Rescuing steel -- how wise?

October 1, 1980

We tremble whenever the US government announces it is prepared to rescue an ailing American industry. We are especially uncomfortable when such plans are announced in the middle of a tight presidential election race. In this case there is good economic reason to give the US steel industry a lift out of its doldrums. But a more dispassionate consideration of the mattter would have been possible after Nov. 4. As it is, there is no question that President Carter has unveiled his steel rescue plan now in hopes of picking up political support in the crucial states across the great industrial belt.

What Americans will wonder is whether the program, which will give the industry more protection from foreign imports and more time to meet environmental standards, is economically justifiable. Or whether this is just another and unwarranted slide toward greater government involvement in the private sector -- something both Democrats and Republicans profess to resist.

There indeed is a case for short-term aid. The US steel industry has been buffeted by growing competition from abroad. Foreign imports, now at abut 16 percent of total steel use, could climb to as much as 40 percent of the domestic market by 1990 if the industry does not get back up on its feet, a congressional study warns. Yet with an outdated plant infrastructure and with some of the highest labor costs in the industrialized world, the industry finds it hard to turn things around when faced both by the growing imports and the tough requirements of the Clean Air Act.

The Carter plan will give the industry more time to comply with environmental standards. It liberalizes depreciation rules. And it also reinstates and raises the so-called "trigger price" at which government investigates whether imports are being dumped at below-cost prices. The latter system is justified by the administration on grounds that steel is not being produced generally on a truly competitive basis abroad because of the tax concessions which governments give their industries.

These measures seem reasonable given the magnitude of the problem. IT is argued, and persuasively, that the government cannot permit such a basic industry to go under. A strong steel industry is essential to the nation's military and economic security and therefore warrants special consideration. Imagine the situation which would arise in wartime, say, if the US were heavily dependent on steel imports and ocean shipping were disrupted.

On the other side of the ledger, however, is the US steel industry's own record of mismanagement. When Japanese and European steelmakers were rebuilding or updating their plants with the latest technology, US firms were more worried about short-term profits than modernizing their mills and maintaining long-term competitiveness. As a result, companies were not able to direct any excess capital to upgrading production facilities and, as a result, productivity fell.

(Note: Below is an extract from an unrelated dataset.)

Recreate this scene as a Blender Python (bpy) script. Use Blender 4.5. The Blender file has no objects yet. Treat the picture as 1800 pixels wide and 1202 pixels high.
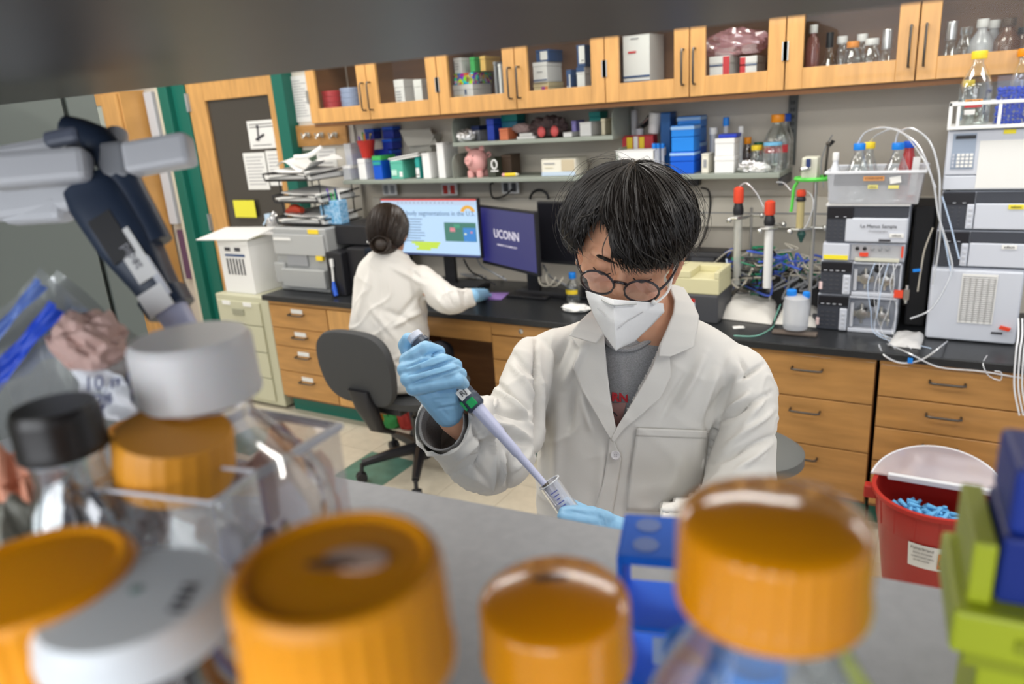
import bpy, bmesh, math, random
import numpy as np
from mathutils import Vector, Matrix
from mathutils.bvhtree import BVHTree
random.seed(7); rng = np.random.default_rng(7)
S = bpy.context.scene; COL = S.collection
PI = math.pi
# ---------------------------------------------------------------- camera
FPX = 1293.8; YAW, PIT, ROL = -.54955, .30466, -.07112; EYE = Vector((0, 0, 1.70))
cy, sy, cp, sp, cr, sr = math.cos(YAW), math.sin(YAW), math.cos(PIT), math.sin(PIT), math.cos(ROL), math.sin(ROL)
CW = Vector((sy*cp, cy*cp, -sp)); _r = Vector((cy, -sy, 0)); _u = _r.cross(CW)
CR = cr*_r + sr*_u; CU = -sr*_r + cr*_u
cam = bpy.data.cameras.new('camera'); camo = bpy.data.objects.new('camera', cam); COL.objects.link(camo)
m = Matrix((CR, CU, -CW)).transposed().to_4x4(); m.translation = EYE; camo.matrix_world = m
cam.sensor_width = 36; cam.lens = FPX/1800*36; cam.clip_start = .01
cam.dof.use_dof = True; cam.dof.focus_distance = 1.17; cam.dof.aperture_fstop = 5.0
S.camera = camo
# ---------------------------------------------------------------- light
S.view_settings.view_transform = 'Standard'; S.view_settings.look = 'None'; S.view_settings.gamma = 1
S.view_settings.use_curve_mapping = False; S.view_settings.exposure = 0.16
w = bpy.data.worlds.new('room_glow'); S.world = w; w.use_nodes = True
w.node_tree.nodes['Background'].inputs[0].default_value = (.86, .91, 1, 1); w.node_tree.nodes['Background'].inputs[1].default_value = .7
def area(name, x, y, z, sx, sy_, p, col=(1, .97, .92), rot=(0, 0, 0)):
    l = bpy.data.lights.new(name, 'AREA'); l.shape = 'RECTANGLE'; l.size = sx; l.size_y = sy_; l.energy = p; l.color = col
    o = bpy.data.objects.new(name, l); o.location = (x, y, z); o.rotation_euler = rot; COL.objects.link(o); return o
for x in (-4.6, -2.7, -.8, 1.1):
    for y in (2.6, .9, -1.2):
        area('ceiling_lamp', x, y, 2.72, 1.2, .5, 20 if y > 2 else (14 if y > 0 else 30))
area('rear_fill', -.3, -2.45, 1.98, 3.2, 1.5, 60, (.93, .96, 1), (PI/2, 0, 0))  # added fill behind the camera, brightens the near bottle caps
# ---------------------------------------------------------------- picture point -> point of the room
def ray(px, py): return CW + CR*((px-900)/FPX) - CU*((py-601)/FPX)
def W(px, py, d): return EYE + ray(px, py)*d
def PY(px, py, Y): r = ray(px, py); return EYE + r*(Y/r.y)
def PZ(px, py, z): r = ray(px, py); return EYE + r*((z-EYE.z)/r.z)
def PX(px, py, X): r = ray(px, py); return EYE + r*(X/r.x)
_M = np.array([CR, CU, CW]); _E = np.array(EYE)
def proj(P):
    q = (np.asarray(P)-_E) @ _M.T
    return 900+FPX*q[:, 0]/q[:, 2], 601-FPX*q[:, 1]/q[:, 2], q[:, 2]
# ---------------------------------------------------------------- materials
MATS = {}
def mat(name, col, rough=.5, metal=0, noise=0, nscale=20, bump=0, bscale=60, coat=0, sheen=0, emit=None, es=1, trans=0, sss=0, ior=1.45, stretch=None, col2=None):
    if name in MATS: return MATS[name]
    m = bpy.data.materials.new(name); m.use_nodes = True; nt = m.node_tree; N = nt.nodes; L = nt.links; b = N['Principled BSDF']
    b.inputs['Base Color'].default_value = (*col, 1); b.inputs['Roughness'].default_value = rough; b.inputs['Metallic'].default_value = metal
    b.inputs['Coat Weight'].default_value = coat; b.inputs['Sheen Weight'].default_value = sheen; b.inputs['IOR'].default_value = ior
    b.inputs['Transmission Weight'].default_value = trans
    if sss: b.inputs['Subsurface Weight'].default_value = sss; b.inputs['Subsurface Scale'].default_value = .01
    if emit: b.inputs['Emission Color'].default_value = (*emit, 1); b.inputs['Emission Strength'].default_value = es
    tc = N.new('ShaderNodeTexCoord')
    mp = N.new('ShaderNodeMapping'); L.new(tc.outputs['Object'], mp.inputs[0])
    if stretch: mp.inputs['Scale'].default_value = stretch
    if noise or col2:
        t = N.new('ShaderNodeTexNoise'); t.inputs['Scale'].default_value = nscale; t.inputs['Detail'].default_value = 5; L.new(mp.outputs[0], t.inputs['Vector'])
        rp = N.new('ShaderNodeValToRGB'); c2 = col2 or tuple(max(0, c*(1-noise)) for c in col)
        rp.color_ramp.elements[0].position = .3; rp.color_ramp.elements[1].position = .7
        rp.color_ramp.elements[0].color = (*c2, 1); rp.color_ramp.elements[1].color = (*col, 1)
        L.new(t.outputs['Fac'], rp.inputs[0]); L.new(rp.outputs[0], b.inputs['Base Color'])
    if bump:
        t = N.new('ShaderNodeTexNoise'); t.inputs['Scale'].default_value = bscale; t.inputs['Detail'].default_value = 4; L.new(mp.outputs[0], t.inputs['Vector'])
        bp = N.new('ShaderNodeBump'); bp.inputs['Strength'].default_value = bump; bp.inputs['Distance'].default_value = .002
        L.new(t.outputs['Fac'], bp.inputs['Height']); L.new(bp.outputs[0], b.inputs['Normal'])
    MATS[name] = m; return m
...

If the government now begins stepping in with short-term relief, at the least it should require more competence in management of the industry. Such relief should be made conditional on the steel firms modernizing their production facilities and on greater labor-management cooperation to boost productivity. Fortunately, the Carter plan does require steel firms to invest savings from postponed antipollution measures in plant modernization.

What concerns us, however, is the widening pattern of government intervention in the private sector. We have seen a financial bailout of Lockheed and then Chrysler. Is the steel industry next? Where will the trend stop and what will this do to the internal free-enterprise system as well as America's ability to compete effectively abroad? Republicans and Democrats alike recognize the importance of free trade in a world growing more and more interdependent. Yet it is clear that if the US begins to protect its own industries and throw up higher barriers to foreign imports, it will simply begin to spark retaliatory measures against US exports -- and then other American industries will be hurt. There is no way to win a trade war.

This is the crucial long-term consideration the government must not overlook.